October 7, 2014

The Strain: Season 1 Review

            The world of film has crossed over a lot into television as of late.  You can see it with stars taking the leap such as in the case of Matthew McConaughey and Woody Harrelson in True Detective.  You can also see it with directors such as with Martin Scorsese and the pilot of Boardwalk Empire.  The latest big named director to take the leap is none other than Pan’s Labyrinth and Pacific Rim director Guillermo del Toro.  Del Toro directed the first episode of FX’s summer series The Strain, which is also based off of the book series that del Toro helped to write.  Unfortunately, The Strain comes across as a hollow transition.  The series can be quite flashy with its noticeably better effects (at least in terms of television programs) but del Toro’s work on the series, and the series as a whole, too often comes across as stale.

            Del Toro’s books and the series follow CDC employee Eph (Corey Stoll) as he tries to stop a vampire’s plan to take over the world.  Unfortunately, the plot is incredibly basic and filled with clichés.  Even del Toro’s directorial expertise can’t cover this up as the episode that he films (the first episode, “Night Zero”) is probably the worst in the series as it goes from one cliché to the next.  It takes a few episodes before the series can at all emerge from its cliché-riddled storyline, but when it finally does the show can be fun.  The structure that the plot eventually takes on works quite well as it goes at a fast clip and every once in a while takes a second to throw in a flashback or two or even check in with a relatively minor character off on their own.

            It also helps that The Strain eventually builds up one of the relationships in the series into one of the better duos on television.  The relationship change from mentor-apprentice to arch-enemies between Jewish vampire hunter Abraham Setrakian (David Bradley) and Nazi commander turned vampire Eichhorst (Richard Sammel) is a fascinating storyline made complete with two great performances (even if Bradley gets a tad too hammy in certain spots).  The Strain is an entirely different show and a much better one at that when it is focusing on Setrakian and Eichhorst.

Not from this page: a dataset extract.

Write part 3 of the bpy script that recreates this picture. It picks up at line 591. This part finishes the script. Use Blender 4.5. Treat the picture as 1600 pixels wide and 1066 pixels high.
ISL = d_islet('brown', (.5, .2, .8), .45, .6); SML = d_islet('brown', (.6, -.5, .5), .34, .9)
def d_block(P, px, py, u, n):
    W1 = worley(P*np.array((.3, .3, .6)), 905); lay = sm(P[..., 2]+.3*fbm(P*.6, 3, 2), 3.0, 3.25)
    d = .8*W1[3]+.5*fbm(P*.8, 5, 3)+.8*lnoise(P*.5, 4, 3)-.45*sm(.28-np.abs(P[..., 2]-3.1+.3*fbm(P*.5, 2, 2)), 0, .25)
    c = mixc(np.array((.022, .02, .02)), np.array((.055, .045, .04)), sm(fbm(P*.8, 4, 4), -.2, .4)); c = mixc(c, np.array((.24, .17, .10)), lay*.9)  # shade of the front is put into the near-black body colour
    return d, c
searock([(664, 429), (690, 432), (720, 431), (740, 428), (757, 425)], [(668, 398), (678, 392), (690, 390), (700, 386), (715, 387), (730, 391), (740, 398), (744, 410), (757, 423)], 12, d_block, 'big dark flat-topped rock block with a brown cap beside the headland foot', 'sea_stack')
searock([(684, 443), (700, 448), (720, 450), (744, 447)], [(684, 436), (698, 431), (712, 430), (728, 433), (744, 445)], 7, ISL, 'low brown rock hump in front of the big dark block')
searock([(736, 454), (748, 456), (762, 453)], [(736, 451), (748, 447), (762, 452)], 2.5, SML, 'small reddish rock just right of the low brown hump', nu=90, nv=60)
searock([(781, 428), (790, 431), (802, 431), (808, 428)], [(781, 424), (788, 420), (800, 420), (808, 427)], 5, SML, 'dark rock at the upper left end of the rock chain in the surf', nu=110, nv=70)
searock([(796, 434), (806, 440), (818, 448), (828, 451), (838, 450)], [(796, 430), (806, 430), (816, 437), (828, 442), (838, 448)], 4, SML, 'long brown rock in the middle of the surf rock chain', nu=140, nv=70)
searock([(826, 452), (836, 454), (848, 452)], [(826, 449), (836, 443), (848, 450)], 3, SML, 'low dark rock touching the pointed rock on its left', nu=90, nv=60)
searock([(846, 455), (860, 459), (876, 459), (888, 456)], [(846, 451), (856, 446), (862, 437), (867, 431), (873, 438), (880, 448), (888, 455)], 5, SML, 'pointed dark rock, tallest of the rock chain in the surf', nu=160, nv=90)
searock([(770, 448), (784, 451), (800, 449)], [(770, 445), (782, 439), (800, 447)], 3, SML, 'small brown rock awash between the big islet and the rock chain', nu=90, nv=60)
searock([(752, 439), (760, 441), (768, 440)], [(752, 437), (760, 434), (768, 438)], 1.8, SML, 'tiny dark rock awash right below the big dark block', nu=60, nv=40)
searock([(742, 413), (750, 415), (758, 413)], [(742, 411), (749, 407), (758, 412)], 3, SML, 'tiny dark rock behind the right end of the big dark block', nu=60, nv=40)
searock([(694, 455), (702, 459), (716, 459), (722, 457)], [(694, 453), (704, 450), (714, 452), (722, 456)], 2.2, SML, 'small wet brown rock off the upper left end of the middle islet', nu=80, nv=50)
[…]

            Unfortunately, the same cannot be said for the rest of its cast of characters.  The typically great Corey Stoll is wasted as Eph, who might be one of the most boring heroes ever created.  The main villain, The Master, is a terrible villain who is as badly written (the rules of the show’s universe are constantly broken so this guy can look more and more powerful at a moment’s notice) as the way he looks (he’s hooded for most of the time which actually makes him look imposing but once the hood is lifted he looks too goofy to be menacing).  The show even has a kid problem in which too much time is wasted with Eph’s son (played by Ben Hyland) as he constantly makes stupid mistakes just so the show can generate some easy suspense.  At least Hyland is a better actor than Chandler Riggs of The Walking Dead, who plays a very similar character.

            The Strain is a severely flawed show that can be fun when it isn’t making so many mistakes.